Senators who were part of the bipartisan group were initially thrilled at striking the compromise. Many of them spoke about how it would be good not just for rebuilding the nation’s roads and bridges, but also for showing the world that the United States government was functioning well.
Only after senators tuned in later to Biden’s second news conference, where he outlined the path ahead, did frustrations mount and frantic phone calls begin.
At the press conference, Biden was asked what he meant by having the two packages move through Congress to his desk in “tandem.”
“If they don’t come, I’m not signing. Real simple,” Biden said.
Senators from the group were never told of such an explicit linking of the two packages, the two people familiar with the discussions said.
It never came up in their talks with the White House advisers or with Biden himself during Thursday’s meeting of the group of 10 key negotiators, they said.
Ten Republican senators would be needed to pass the bipartisan accord in the 50-50 Senate, where 60 votes are required to advance most bills.
While the senators in the bipartisan group are among some of the more independent-minded lawmakers, known for bucking their party’s leadership, it appears McConnell’s criticism of Biden’s approach could peel away Republican support.

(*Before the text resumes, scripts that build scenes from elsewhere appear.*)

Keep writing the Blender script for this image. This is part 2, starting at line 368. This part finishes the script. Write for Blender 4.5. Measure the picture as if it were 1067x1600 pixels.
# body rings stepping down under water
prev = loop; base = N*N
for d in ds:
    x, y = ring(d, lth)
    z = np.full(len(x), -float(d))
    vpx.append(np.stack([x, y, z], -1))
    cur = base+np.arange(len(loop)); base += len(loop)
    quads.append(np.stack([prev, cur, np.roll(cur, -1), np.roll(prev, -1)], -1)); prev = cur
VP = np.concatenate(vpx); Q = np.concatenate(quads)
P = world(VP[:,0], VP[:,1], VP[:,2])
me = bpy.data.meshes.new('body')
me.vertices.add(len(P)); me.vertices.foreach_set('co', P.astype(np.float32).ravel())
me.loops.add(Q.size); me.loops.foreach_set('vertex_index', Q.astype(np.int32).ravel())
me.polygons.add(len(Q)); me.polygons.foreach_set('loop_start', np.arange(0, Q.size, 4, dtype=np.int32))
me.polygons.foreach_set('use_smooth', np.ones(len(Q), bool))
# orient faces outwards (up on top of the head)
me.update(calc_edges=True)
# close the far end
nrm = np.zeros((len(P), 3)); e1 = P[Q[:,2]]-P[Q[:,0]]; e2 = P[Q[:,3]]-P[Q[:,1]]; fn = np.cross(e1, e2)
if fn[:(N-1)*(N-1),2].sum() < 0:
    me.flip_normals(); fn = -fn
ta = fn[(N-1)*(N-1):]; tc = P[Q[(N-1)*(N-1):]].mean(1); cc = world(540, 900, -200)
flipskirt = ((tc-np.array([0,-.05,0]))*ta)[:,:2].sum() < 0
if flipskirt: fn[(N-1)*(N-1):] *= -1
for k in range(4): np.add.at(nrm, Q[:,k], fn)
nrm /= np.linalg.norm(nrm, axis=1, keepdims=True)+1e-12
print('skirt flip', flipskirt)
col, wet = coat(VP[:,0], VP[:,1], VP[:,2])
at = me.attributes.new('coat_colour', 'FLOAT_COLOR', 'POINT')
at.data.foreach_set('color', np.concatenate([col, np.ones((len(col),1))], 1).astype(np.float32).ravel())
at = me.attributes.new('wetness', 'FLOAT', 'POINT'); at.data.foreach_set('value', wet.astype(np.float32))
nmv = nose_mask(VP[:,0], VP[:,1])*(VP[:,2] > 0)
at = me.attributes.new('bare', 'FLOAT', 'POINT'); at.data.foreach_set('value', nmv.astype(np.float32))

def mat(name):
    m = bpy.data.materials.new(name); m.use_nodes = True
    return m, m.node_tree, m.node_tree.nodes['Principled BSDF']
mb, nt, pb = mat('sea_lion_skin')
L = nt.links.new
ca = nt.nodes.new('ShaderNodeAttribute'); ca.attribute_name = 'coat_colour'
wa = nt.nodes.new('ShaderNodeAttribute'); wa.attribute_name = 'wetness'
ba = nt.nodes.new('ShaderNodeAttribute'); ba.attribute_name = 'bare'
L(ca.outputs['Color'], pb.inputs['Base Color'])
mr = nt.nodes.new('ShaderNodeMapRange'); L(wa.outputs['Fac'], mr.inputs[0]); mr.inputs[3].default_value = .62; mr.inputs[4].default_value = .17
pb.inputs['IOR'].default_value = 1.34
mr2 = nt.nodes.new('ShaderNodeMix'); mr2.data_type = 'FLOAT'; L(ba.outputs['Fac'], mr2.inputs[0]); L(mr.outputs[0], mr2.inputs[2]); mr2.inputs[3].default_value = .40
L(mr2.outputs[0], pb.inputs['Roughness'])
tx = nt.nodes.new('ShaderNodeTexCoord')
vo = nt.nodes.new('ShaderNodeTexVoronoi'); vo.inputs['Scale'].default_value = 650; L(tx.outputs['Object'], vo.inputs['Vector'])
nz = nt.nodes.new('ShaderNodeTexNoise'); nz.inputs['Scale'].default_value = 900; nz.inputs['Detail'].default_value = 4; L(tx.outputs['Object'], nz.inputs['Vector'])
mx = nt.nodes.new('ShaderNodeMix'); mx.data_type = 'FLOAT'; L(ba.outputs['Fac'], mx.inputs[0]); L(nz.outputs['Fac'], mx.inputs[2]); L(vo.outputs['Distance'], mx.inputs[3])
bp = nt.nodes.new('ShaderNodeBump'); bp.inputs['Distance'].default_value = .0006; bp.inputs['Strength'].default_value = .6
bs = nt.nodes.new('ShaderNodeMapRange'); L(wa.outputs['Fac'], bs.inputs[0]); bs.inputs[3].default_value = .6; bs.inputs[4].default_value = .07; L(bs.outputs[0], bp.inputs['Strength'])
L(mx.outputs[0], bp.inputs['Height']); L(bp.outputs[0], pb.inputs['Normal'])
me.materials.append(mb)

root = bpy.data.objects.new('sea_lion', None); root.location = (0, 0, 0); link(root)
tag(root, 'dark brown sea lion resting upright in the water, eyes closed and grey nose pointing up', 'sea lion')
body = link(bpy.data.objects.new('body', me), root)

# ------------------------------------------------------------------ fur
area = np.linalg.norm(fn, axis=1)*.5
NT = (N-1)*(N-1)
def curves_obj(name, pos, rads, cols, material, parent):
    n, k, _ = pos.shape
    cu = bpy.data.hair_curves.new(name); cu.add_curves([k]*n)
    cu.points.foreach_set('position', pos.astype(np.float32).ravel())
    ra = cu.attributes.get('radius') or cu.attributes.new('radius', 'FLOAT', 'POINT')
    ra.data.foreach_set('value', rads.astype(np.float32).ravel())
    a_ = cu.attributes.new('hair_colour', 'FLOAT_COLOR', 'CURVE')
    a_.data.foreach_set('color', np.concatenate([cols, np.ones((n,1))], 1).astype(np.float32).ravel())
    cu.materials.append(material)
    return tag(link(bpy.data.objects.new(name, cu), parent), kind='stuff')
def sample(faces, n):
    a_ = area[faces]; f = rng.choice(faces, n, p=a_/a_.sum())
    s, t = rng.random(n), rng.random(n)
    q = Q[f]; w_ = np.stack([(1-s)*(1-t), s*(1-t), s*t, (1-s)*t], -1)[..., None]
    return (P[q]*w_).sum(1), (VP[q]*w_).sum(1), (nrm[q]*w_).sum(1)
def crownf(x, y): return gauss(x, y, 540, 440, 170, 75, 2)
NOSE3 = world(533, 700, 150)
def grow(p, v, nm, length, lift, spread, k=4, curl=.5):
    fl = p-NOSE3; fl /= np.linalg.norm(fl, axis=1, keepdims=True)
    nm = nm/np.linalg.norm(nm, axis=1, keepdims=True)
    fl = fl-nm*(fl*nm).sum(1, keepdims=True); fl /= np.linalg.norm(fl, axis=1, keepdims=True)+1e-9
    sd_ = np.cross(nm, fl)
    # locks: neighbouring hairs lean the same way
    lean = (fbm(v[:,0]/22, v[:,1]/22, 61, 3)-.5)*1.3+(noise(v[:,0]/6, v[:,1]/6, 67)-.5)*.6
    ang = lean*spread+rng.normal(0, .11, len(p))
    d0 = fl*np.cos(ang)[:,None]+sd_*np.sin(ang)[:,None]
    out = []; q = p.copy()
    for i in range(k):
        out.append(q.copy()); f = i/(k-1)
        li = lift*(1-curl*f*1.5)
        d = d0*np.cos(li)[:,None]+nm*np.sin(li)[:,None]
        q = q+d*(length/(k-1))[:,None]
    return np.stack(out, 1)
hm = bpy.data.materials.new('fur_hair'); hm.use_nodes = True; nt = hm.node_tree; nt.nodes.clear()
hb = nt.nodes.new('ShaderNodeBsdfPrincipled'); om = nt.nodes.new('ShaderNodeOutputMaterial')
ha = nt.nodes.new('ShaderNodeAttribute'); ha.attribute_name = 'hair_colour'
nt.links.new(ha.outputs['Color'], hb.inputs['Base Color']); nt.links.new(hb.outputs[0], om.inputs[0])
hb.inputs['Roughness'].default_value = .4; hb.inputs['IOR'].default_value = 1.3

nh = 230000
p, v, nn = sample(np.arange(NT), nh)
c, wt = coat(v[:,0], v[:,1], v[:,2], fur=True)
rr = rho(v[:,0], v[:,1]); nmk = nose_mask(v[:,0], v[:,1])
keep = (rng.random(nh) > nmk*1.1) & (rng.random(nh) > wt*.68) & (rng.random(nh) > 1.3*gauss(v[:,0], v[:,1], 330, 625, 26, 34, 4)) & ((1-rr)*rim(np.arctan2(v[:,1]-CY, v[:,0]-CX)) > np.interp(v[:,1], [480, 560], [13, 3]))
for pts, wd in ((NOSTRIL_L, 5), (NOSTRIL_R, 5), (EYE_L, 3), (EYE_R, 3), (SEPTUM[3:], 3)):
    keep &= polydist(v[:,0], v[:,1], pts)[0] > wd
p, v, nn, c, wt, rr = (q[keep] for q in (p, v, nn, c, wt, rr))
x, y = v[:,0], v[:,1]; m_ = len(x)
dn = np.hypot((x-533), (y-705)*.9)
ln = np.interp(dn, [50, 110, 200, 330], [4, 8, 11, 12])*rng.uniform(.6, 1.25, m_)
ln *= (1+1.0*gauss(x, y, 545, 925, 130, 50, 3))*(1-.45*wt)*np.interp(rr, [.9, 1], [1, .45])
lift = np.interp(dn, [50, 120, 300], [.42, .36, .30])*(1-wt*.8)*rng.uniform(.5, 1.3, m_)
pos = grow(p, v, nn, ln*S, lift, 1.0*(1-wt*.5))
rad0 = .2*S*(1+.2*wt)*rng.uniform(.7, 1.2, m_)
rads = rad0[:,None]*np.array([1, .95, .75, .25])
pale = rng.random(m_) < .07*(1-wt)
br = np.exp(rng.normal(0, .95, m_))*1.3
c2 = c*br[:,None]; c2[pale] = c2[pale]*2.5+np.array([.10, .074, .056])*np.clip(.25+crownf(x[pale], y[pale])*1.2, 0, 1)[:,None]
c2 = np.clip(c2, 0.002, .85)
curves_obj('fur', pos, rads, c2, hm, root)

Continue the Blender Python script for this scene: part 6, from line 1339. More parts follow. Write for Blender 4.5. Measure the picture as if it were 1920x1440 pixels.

The White House insisted that senators have been well aware of the two-bill strategy, which has been openly discussed for months. They all but dared the Republicans to argue their way out of supporting what appeared to be a popular compromise of shared priorities.
“That’s a pretty absurd argument for them to make,” Psaki said. “Good luck.”
Democrats plan to push the broader package through using a special budget process that would allow passage of their own priorities on a simple majority vote of 51 senators, with Vice President Kamala Harris a tiebreaker.
Progressive lawmakers have pushed for the more robust investments and could withhold their votes, as well, on any bipartisan package unless they have guarantees the $1 trillion effort won’t be the end of the road.
Rep. Pramila Jayapal, D-Wash., the chair of the Congressional Progressive Caucus, said Friday that the bipartisan infrastructure bill “simply isn’t enough.”